Nuno Oliveira Santos
Novembro 3, 2022
Orçamento do Estado e alterações no IRC: a ambiguidade de um mar de rosas
Com a proposta apresentada pelo Governo para o Orçamento do Estado para 2023, o regime de dedução de prejuízos fiscais, em sede de IRC, poderá sofrer alterações merecedoras de uma análise mais profunda.
A alteração de maior destaque reporta-se à eliminação do limite temporal de dedução de prejuízos fiscais das entidades sujeitas a IRC.
Na sua redação atual, o artigo 52º, nº 1, do Código do IRC dispõe que os prejuízos fiscais apurados em determinado período de tributação são deduzidos aos lucros tributáveis, havendo-os, de um ou mais dos cinco períodos de tributação posteriores, à exceção dos sujeitos passivos que exerçam, diretamente e a título principal, uma atividade económica de natureza agrícola, comercial ou industrial e que sejam classificadas como pequenas e médias empresas, os quais podem fazê-lo em um ou mais dos doze períodos de tributação posteriores.
Todavia, com a nova proposta de redação, os limites temporais seriam eliminados, podendo os sujeitos passivos reportar os prejuízos fiscais de um determinado exercício em qualquer outro exercício posterior, uma alteração que agradará, certamente, às empresas portuguesas.
No que diz respeito ao valor a deduzir, este não poderá ser superior a 65% do lucro tributável do respetivo exercício, uma descida residual, considerando que a redação atual prevê um limite de 70%.
Por outro lado, há ainda outra alteração merecedora de destaque, embora não seja pelos melhores motivos.
A nova redação proposta para o artigo 52º, nº 8, do Código do IRC estabelece que a dedução de prejuízos fiscais não é aplicável quando se verificar que, até à data do termo do exercício em que é efetuada a dedução face ao exercício a que respeitam os prejuízos, se verificou uma alteração da titularidade de mais de 50% do capital social ou da maioria dos direitos de voto. No entanto, a exceção determina que, se a conclusão da operação não teve como principal objetivo ou como um dos principais objetivos a evasão fiscal, o que pode considerar-se verificado, nomeadamente, nos casos em que a operação tenha sido realizada por razões económicas válidas.

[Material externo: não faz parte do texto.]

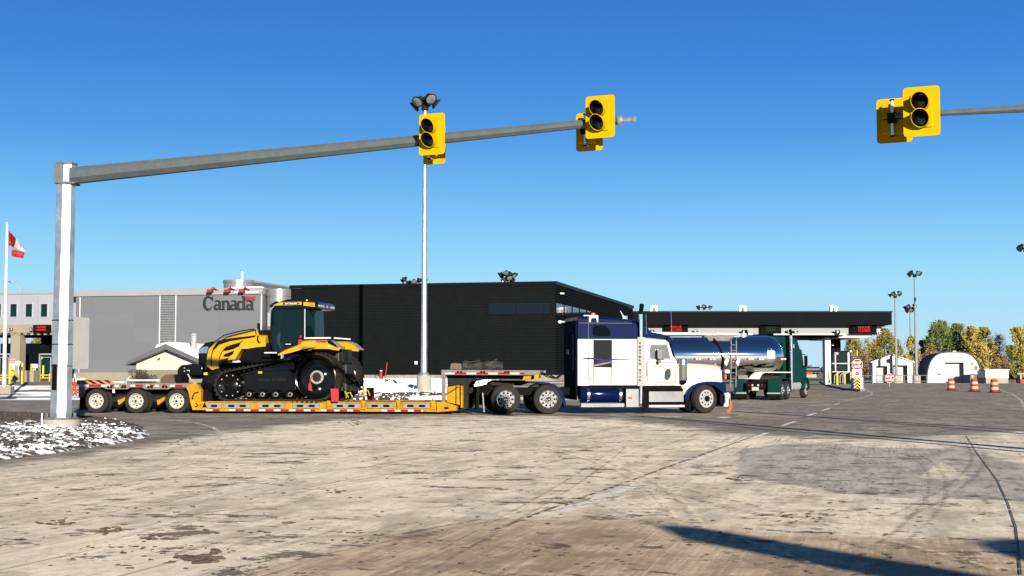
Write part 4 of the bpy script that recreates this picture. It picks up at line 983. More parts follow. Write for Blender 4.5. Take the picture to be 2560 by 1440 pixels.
def octagon(w_): return [(w_/2*math.cos(R(22.5+45*i))/math.cos(R(22.5)), w_/2*math.sin(R(22.5+45*i))/math.cos(R(22.5))) for i in range(8)]
def stopsign(label, px_, py_, wpx, Y, zbase, words=True, post=True):
    c = at(px_, py_, Y); w_ = wpx/F*Y; t = thing("stop_sign", label, "stop sign", (c.x, c.y, zbase), 0, "bilingual stop signs"); z = c.z-zbase
    mb = MB(); mb.prism([(x, z+y) for x, y in octagon(w_)], -.01, .01); o = mb.build("rim", WHITE, t, smooth=0)
    mb = MB(); mb.prism([(x, z+y) for x, y in octagon(w_*.93)], -.016, -.011); mb.build("face", mat("sign_red", (.60, .008, .02), .8, spec=.03), t, smooth=0)
    mb = MB(); mb.text("STOP", -w_*.36, w_*.36, z+w_*.03, z+w_*.29, -.020, fat=.03).text("ARRÊT", -w_*.38, w_*.38, z-w_*.29, z-w_*.03, -.020, fat=.03); mb.build("lettering", WHITE, t, smooth=0)
    mb = MB(); mb.cyl((0, .04, 0), (0, .04, z), .03, n=8); mb.build("post", GALV, t); return t
p = Gt(32, 953); stopsign("small red stop sign beside the flagpole at the far left", 32.5, 901, 12.5, p.y+3, p.z)
c = at(32, 916, 90); t = thing("notice_board", "white notice board with a round mark under the small left stop sign", "sign", (c.x, c.y, c.z)); mb = MB(); mb.box(-.12, .12, 0, .03, -.18, .18); mb.build("panel", WHITE, t, smooth=0); mb = MB(); mb.prism(arcp(0, .02, .06, 0, 360, 12)[:-1], -.006, 0); mb.build("mark", mat("grey_mark", (.35, .35, .36), .6), t, smooth=0)
c = at(31, 930, 89.6); t = thing("chevron_sign", "yellow diamond hazard plate beneath the white notice board at the far left", "sign", (c.x, c.y, c.z)); mb = MB(); mb.prism([(-.28, 0), (0, .26), (.28, 0), (0, -.26)], 0, .02); mb.build("panel", BOLYEL, t, smooth=0); mb = MB(); mb.prism([(-.2, -.02), (0, .16), (.2, -.02), (.2, -.08), (0, .1), (-.2, -.08)], -.006, 0); mb.build("chevron", BLACKM, t, smooth=0)
for px_, py_, lb, m in ((45, 908, "white box on the kerb left of the thick yellow bollard", WHITE), (87, 915, "white control box right of the tan column", WHITE)):
    c = at(px_, py_, 94); mb = MB(); mb.box(-.18, .18, 0, .2, -.14, .14).cyl((0, .1, -.14), (0, .1, -.14-(c.z-.14-.75)), .03); o = mb.build("control_box", m, smooth=0, loc=c); tag(o, lb, "box")
# orange drum half hidden by the flagpole, red/white delineator behind the big mast
def barrel(label, px_, yb_, h_, tilt=0, zt0=None):
    p = G(px_, yb_) if zt0 is None else Gt(px_, yb_)
    t = thing("traffic_barrel", label, "traffic barrel", p, random.uniform(0, 6), "orange and white traffic drums")
    r = .29*h_/1.0; mb = MB(); prof = [(.34*h_, .06), (r, .07), (r, .20), (r*.97, .21), (r*.96, .36), (r*.93, .37), (r*.92, .52), (r*.89, .53), (r*.88, .68), (r*.85, .69), (r*.83, .84), (r*.78, .88)]
    for k in range(len(prof)-1):
        z0_, z1_ = prof[k], prof[k+1]; mb.mi(1 if k in (3, 7) else 0); mb.lathe([(z0_[0], z0_[1]*h_*1.08), (z1_[0], z1_[1]*h_*1.08)], axis='z', n=24)
    mb.build("body", [ORANGE, WHREF], t)
    mb = MB(); mb.tube([(-.1, 0, .93*h_), (-.08, 0, 1.02*h_), (.08, 0, 1.02*h_), (.1, 0, .93*h_)], .022, 6); mb.build("handle", ORANGE, t)
    mb = MB(); mb.lathe([(.46*h_, .0), (.46*h_, .05), (.33*h_, .08)], axis='z', n=8); mb.build("rubber_base", RUBBERD, t)
    return t
barrel("orange drum half hidden by the foot of the flagpole at the far left", -3, 972, 1.0, zt0=1)
c = Gt(186, 990); t = thing("lattice_barricade", "orange and white barricade legs showing between the big mast and the trailer's rear", "barricade", (c.x, c.y, c.z))
mb = MB(); mb.tube([(-.15, 0, 0), (.0, 0, 1.0)], .05, 6).tube([(.1, 0, 0), (.0, 0, 1.0)], .05, 6).box(-.2, .45, -.02, .02, .25, .33); mb.build("leg", ORANGE, t, smooth=0)
mb = MB(); mb.box(-.1, .6, -.04, -.022, .78, 1.0); mb.build("board", WHREF, t, smooth=0); mb = MB(); mb.cyl((0, 0, 1.0), (0, 0, 1.25), .06, n=8); mb.build("post_top", WHREF, t)
# flagpole and flag
p = Gt(10, 976); t = thing("flagpole", "slender pale flagpole with a pointed cap at the left edge", "flagpole", p)
tp = at(17.5, 566, p.y); d_ = tp-p
mb = MB(); mb.cyl((0, 0, .2), d_, .11, .06, n=12); mb.build("pole", mat("flagpole_metal", (.62, .60, .58), .35, .5, .05, 2), t)
mb = MB(); mb.cyl(d_, d_+Vector((0, 0, .22)), .085, .03, n=10); mb.build("finial", WHITE, t)
mb = MB(); mb.box(-.4, .45, -.3, .3, -.2, .22); mb.build("concrete_base", TANCON, t, smooth=0, bevel=.03)
Yf = p.y
def fp(a, b, dy=0): q = at(a, b, Yf+dy); return (q.x-tp.x, q.y-tp.y, q.z-tp.z)
t = thing("flag", "red and white maple leaf flag drooping folded from the flagpole", "flag", tp)
RFL = mat("flag_red", (.60, .008, .02), .7, 0, .1, 4); WFL = mat("flag_white", (.80, .76, .74), .7, 0, .06, 4)
def sheet(quads, m, name):
    mb = MB()
    for A, B, C_, D in quads:
        n = 6
        for i in range(n):
            for j in range(n):
                def pt(u, v):
                    x = [(A[k]*(1-u)+B[k]*u)*(1-v)+(D[k]*(1-u)+C_[k]*u)*v for k in range(3)]
                    q = fp(x[0], x[1], x[2]+.08*math.sin(3.3*u+5*v+x[0])); return q
                mb.add([pt(i/n, j/n), pt((i+1)/n, j/n), pt((i+1)/n, (j+1)/n), pt(i/n, (j+1)/n)], [(0, 1, 2, 3)])
    mb.build(name, m, t, smooth=60)
sheet([((22.5, 577, 0), (40, 596, .1), (34, 618, .25), (21.5, 613, .05))], RFL, "red_band")
sheet([((40, 596, .1), (63, 627, .3), (62, 631, .1), (34, 618, .25)), ((29, 619, .3), (34, 618, .25), (62, 631, .1), (29, 625, .35))], WFL, "white_band")
sheet([((28.5, 625, .35), (62.5, 631, .1), (58, 646, .35), (29, 641, .1))], RFL, "red_tail")
mb = MB(); mb.add([fp(49, 609, -.05), fp(53, 612, -.05), fp(52, 614, -.05), fp(50.5, 612.5, -.05)], [(0, 1, 2, 3)]); mb.build("maple_leaf", RFL, t, smooth=0)
# curved street lamp far behind the wing
Ys = 150
pts = [at(a, b, Ys) for a, b in ((55, 800), (54, 727), (50, 716), (44, 709), (37, 705), (30, 704), (27, 704.5))]; b0 = Vector((pts[0].x, Ys, .8))
t = thing("street_lamp", "thin curved-arm street lamp rising behind the lilac wing at the left", "street lamp", b0)
mb = MB(); mb.tube([Vector((0, 0, 0))]+[q-b0 for q in pts], .07, 6); mb.build("pole", GALV, t)
mb = MB(); q = at(24, 704.5, Ys)-b0; mb.box(q.x-.14, q.x+.2, q.y-.12, q.y+.12, q.z-.06, q.z+.06); mb.build("lamp_head", GALVD, t, smooth=0, bevel=.03)
# hydrant and marker rods
p = Gt(953, 957); t = thing("fire_hydrant", "red fire hydrant against the charcoal building's concrete base", "hydrant", (p.x, p.y, terr(p.x, p.y)))
mb = MB(); mb.lathe([(.17, 0), (.17, .06), (.12, .08), (.12, .5), (.16, .52), (.16, .57), (.13, .6), (.1, .68), (.04, .71), (.04, .75)], axis='z', n=16).cyl((-.23, 0, .42), (.23, 0, .42), .06, n=8).cyl((0, 0, .4), (0, -.2, .4), .08, n=8); mb.build("body", RED, t)
mb = MB(); mb.cyl((0, 0, .70), (0, 0, .77), .10, n=10); mb.build("cap", WHITE, t)
for (a, b), (c_, d_), m, lb, r_ in (((961, 956), (968, 906), RED, "leaning red marker rod beside the hydrant", .03), ((932, 953), (945, 926), BLACKM, "leaning black rod left of the hydrant", .02)):
    q0 = Gt(a, b); q1 = at(c_, d_, q0.y); mb = MB(); mb.cyl((0, 0, -.1), q1-q0, r_, n=6); o = mb.build("marker_rod", m, loc=q0); tag(o, lb, "marker rod")
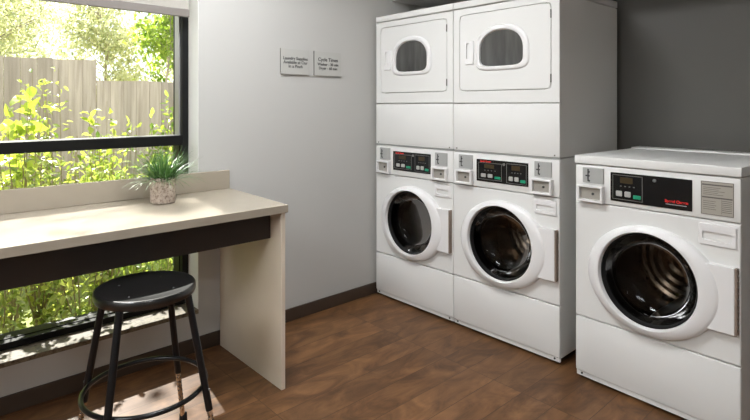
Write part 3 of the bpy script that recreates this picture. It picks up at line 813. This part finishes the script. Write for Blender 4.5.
for x, y, th, cz, rx, rz_, nb, nl, L, m, tr, lab in [
    (.75, 8.3, .8, 2.5, 1.0, 1.5, 75, 100, .070, LEAFP, .035, 'haze-pale feathery tree beyond the fence at the left edge of the window'),
    (2.45, 8.9, .8, 2.3, .98, 1.4, 75, 100, .075, LEAFP, .035, 'haze-pale feathery tree beyond the fence above its step'),
    (4.25, 9.6, .9, 2.1, .95, 1.2, 60, 90, .080, LEAFP, .035, 'haze-pale feathery tree beyond the fence at its lower section'),
    (-1.9, 8.6, .9, 2.5, 1.2, 1.6, 50, 80, .08, LEAFP, .04, 'haze-pale feathery tree beyond the fence left of the picture'),
    (1.55, 12.2, .9, 2.9, 1.6, 2.0, 80, 110, .10, LEAFP, .05, 'haze-pale tree standing farthest back, seen between the nearer trees'),
    (2.75, 7.3, 1.1, 2.52, .66, .82, 42, 60, .085, LEAFM, .025, 'fresh green tree standing closest behind the lower fence section'),
    (3.35, 6.95, 4.2, 5.75, 1.5, .9, 22, 30, .10, LEAFM, .03, 'tall slim tree with a high open crown just behind the fence')]:
    tree('garden_tree', lab, x, y, th, cz, rx, rz_, nb, nl, L, m, tr=tr, group=G2, lean=-1.6 if th > 3 else 0)

# ------------------------------------------------------------------ light
w = bpy.data.worlds.new('sky'); sc.world = w; w.use_nodes = True
bg = w.node_tree.nodes['Background']; bg.inputs['Color'].default_value = (.93, .97, 1, 1); bg.inputs['Strength'].default_value = 2.0
sd = bpy.data.lights.new('sun', 'SUN'); sd.energy = 25; sd.angle = R(.55); sd.color = (1, .96, .90)
so = bpy.data.objects.new('sun', sd); COL.objects.link(so)
so.rotation_euler = Vector((-.135, -1, -.995)).to_track_quat('-Z', 'Y').to_euler(); so.location = (2, 8, 8)

# ------------------------------------------------------------------ camera
cd = bpy.data.cameras.new('camera'); cam = bpy.data.objects.new('camera', cd); COL.objects.link(cam)
cd.sensor_width = 36; cd.lens = 524.918*36/750; cd.shift_y = -(210-105.0345)/750; cd.clip_start = .02
cam.location = (0, 0, 1.3178); cam.rotation_euler = (R(90), 0, -R(42.4552))
sc.camera = cam
vs_ = sc.view_settings
sc.display_settings.display_device = 'sRGB'
vs_.view_transform = 'Standard'; vs_.look = 'None'; vs_.exposure = 0.0; vs_.gamma = 1; vs_.use_curve_mapping = False
sc.cycles.max_bounces = 12; sc.cycles.diffuse_bounces = 6; sc.cycles.transparent_max_bounces = 16; sc.cycles.sample_clamp_indirect = 6
sc.cycles.use_denoising = True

Ainda relativamente a este regime, o Governo propõe a eliminação do mecanismo que possibilitava, mediante pedido de autorização ao Ministro das Finanças, o afastamento da limitação mencionada anteriormente.
O principal problema com esta alteração diz respeito ao conceito de “razões económicas válidas”, que se revela um conceito indeterminado, refletindo alguma insegurança jurídica a este regime, aumentando a probabilidade de existir um maior número de litígios relativamente às operações que levem à alteração significativa da titularidade do capital social das empresas.
A insegurança e as incertezas são agravadas pela ausência do pedido de autorização ao Ministro das Finanças, o que constitui uma diminuição das garantias ao dispor do sujeito passivo, que fica mais exposto à apreciação da Autoridade Tributária e que ocorrerá sempre “à posteriori”.
Em suma, as alterações propostas concederão às empresas uma ferramenta de reporte de prejuízos com maior alcance temporal, o que lhes permitirá garantir que determinados prejuízos não perdem a sua utilidade, com a consequente justiça e igualdade entre as empresas, o que é de saudar.
Porém, e como nem tudo poderia ser “um mar de rosas”, também implicam cenários de maior, e totalmente injustificada, incerteza, no âmbito das operações que envolvam alterações significativas da titularidade do capital social das empresas.